[Begin]

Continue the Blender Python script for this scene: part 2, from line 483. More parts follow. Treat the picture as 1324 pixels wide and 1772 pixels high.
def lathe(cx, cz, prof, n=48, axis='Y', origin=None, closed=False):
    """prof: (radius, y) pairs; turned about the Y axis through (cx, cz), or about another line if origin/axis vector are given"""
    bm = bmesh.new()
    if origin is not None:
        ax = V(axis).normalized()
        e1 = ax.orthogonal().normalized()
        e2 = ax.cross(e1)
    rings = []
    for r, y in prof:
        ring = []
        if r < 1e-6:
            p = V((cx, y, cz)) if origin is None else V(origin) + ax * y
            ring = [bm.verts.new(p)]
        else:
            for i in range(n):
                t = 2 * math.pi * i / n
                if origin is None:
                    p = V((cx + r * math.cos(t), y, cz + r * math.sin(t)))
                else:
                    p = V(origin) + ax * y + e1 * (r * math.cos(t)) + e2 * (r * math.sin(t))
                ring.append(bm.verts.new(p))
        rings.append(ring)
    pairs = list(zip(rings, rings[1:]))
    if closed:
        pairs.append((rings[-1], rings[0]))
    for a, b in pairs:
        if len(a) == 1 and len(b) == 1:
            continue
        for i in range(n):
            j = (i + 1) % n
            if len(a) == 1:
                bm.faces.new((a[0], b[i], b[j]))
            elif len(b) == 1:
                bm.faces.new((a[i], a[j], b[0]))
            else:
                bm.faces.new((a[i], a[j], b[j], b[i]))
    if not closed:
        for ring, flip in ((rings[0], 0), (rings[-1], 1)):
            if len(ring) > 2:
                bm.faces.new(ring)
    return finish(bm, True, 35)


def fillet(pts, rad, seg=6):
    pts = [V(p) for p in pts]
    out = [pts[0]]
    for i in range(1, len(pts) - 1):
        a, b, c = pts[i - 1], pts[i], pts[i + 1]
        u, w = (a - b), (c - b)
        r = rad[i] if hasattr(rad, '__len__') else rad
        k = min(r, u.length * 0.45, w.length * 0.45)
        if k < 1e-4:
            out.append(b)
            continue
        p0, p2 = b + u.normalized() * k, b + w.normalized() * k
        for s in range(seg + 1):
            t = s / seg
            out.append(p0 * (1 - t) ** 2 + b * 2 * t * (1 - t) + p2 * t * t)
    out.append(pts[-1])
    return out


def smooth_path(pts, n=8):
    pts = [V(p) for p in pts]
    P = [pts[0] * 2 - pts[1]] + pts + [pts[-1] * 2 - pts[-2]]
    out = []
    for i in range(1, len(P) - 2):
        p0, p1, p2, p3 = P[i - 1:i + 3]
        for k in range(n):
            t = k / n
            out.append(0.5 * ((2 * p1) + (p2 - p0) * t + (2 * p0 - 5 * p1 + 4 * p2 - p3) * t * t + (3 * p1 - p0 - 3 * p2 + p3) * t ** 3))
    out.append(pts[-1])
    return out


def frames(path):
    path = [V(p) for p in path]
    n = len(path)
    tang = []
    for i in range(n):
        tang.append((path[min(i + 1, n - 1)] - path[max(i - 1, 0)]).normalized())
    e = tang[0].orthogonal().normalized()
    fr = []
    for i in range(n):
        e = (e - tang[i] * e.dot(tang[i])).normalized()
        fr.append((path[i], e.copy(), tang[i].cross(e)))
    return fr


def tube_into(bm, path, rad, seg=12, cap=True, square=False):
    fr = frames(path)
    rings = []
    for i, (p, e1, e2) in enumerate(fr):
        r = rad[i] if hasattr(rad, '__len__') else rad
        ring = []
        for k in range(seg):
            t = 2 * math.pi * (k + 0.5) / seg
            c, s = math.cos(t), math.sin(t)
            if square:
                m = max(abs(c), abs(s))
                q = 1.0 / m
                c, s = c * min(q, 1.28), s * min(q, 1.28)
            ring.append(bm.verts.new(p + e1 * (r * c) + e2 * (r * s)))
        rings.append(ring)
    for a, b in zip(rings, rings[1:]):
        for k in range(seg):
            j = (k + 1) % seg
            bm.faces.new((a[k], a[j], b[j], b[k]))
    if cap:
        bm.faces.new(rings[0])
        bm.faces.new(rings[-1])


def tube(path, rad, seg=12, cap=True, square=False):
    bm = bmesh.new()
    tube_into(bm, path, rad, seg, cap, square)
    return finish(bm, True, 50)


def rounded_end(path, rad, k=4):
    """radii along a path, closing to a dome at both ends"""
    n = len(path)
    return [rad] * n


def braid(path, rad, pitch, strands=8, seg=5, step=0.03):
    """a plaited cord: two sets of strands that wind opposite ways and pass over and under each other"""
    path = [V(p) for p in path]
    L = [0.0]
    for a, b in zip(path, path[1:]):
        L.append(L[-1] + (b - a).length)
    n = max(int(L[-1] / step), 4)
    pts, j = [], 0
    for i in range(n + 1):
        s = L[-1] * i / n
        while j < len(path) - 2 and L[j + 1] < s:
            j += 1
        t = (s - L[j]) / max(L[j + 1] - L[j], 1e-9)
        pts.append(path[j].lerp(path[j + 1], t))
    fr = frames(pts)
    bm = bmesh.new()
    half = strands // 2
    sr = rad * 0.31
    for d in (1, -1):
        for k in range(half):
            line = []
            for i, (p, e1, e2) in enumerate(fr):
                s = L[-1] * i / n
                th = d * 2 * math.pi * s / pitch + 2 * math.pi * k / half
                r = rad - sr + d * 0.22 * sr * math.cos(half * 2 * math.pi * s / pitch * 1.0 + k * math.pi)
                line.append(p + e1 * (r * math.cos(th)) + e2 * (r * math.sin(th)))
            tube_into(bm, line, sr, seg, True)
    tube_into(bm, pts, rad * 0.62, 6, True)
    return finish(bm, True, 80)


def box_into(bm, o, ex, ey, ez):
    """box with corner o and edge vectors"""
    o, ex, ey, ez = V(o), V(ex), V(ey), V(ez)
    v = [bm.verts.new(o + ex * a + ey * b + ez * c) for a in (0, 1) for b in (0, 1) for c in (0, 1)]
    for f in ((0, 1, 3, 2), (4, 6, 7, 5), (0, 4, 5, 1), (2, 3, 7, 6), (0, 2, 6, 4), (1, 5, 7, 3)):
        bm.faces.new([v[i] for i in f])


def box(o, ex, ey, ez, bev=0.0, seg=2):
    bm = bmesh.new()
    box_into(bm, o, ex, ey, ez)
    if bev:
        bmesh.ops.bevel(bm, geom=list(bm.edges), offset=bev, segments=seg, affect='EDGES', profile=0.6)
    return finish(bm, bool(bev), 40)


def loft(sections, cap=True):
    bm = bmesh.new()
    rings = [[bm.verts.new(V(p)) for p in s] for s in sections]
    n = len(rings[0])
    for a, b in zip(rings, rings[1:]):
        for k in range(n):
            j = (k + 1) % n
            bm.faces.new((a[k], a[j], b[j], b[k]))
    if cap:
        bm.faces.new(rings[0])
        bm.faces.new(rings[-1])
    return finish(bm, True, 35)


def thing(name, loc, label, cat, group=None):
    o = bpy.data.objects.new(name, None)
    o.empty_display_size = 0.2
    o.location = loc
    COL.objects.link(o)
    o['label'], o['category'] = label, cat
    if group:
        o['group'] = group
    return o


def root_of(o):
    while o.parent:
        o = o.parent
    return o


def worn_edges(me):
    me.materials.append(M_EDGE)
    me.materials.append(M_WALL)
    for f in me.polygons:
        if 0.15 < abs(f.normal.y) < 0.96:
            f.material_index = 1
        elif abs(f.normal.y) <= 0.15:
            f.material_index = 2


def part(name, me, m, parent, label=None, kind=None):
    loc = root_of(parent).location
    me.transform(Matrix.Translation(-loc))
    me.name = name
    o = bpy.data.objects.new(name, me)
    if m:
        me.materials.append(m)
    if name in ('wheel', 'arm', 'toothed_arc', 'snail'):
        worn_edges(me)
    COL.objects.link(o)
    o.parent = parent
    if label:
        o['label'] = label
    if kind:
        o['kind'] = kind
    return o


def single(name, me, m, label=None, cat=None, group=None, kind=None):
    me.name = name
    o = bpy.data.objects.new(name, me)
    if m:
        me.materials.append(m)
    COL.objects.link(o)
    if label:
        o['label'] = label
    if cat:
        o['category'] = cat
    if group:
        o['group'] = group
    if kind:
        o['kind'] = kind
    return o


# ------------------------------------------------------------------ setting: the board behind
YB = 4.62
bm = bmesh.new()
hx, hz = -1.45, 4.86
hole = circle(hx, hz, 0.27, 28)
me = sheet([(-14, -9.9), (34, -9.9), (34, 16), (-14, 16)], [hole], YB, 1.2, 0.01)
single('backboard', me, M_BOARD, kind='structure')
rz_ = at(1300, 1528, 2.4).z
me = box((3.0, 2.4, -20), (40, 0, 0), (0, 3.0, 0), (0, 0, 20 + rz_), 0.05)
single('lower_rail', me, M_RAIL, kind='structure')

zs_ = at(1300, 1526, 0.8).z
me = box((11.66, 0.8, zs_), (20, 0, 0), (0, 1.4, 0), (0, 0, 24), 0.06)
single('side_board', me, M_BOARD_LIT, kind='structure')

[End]

### Exercise task
Return nothing except the number of lines that include the string "part".

### Complete response
2